Qu'est-ce qui doit changer ?
"Le bilan est positif sur les sommes et titres. La loi nous a attribué leur gestion d'office. Mais pour tous les autres biens on se rend compte que le mécanisme mis en place par la nouvelle loi est un peu trop lourd", explique Michel Turk qui n'en veut pas au législateur puisque le BGA est une institution nouvellement créée de toutes pièces.
Le directeur du BGA propose de "simplifier le système. On pourrait dire que quand un véhicule est saisi, la gestion est confiée d'office au BGA, sans que le magistrat ne prenne de décision. Tout comme la vente d'un bien implique beaucoup de va-et-vient. Je pense qu'on pourrait vraiment alléger les procédures et laisser au BGA la décision de la destruction ou de l'aliénation du bien". Dans son premier rapport d'activité, le BGA suggère un "remaniement profond" de la procédure afin d'atteindre un des buts recherchés par la loi: l'aliénation des biens doit devenir la règle et leur conservation l'exception.

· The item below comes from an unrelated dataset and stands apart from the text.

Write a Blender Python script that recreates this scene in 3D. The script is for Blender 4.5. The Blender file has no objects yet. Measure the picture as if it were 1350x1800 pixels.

Reste en suspens la question de la gestion des stocks historiques. C'est-à-dire de tous les biens saisis avant l'entrée en vigueur de la loi du 22 juin 2022. "Le volume est tel que les autorités judiciaires sont dépassées" et "le problème ne cesse de prendre de l'ampleur" comme le montre la fourrière judiciaire de Sanem. Certains véhicules y croupissent depuis si longtemps que la trace procédurale "s'est perdue", assure le BGA, prêt à reprendre le flambeau.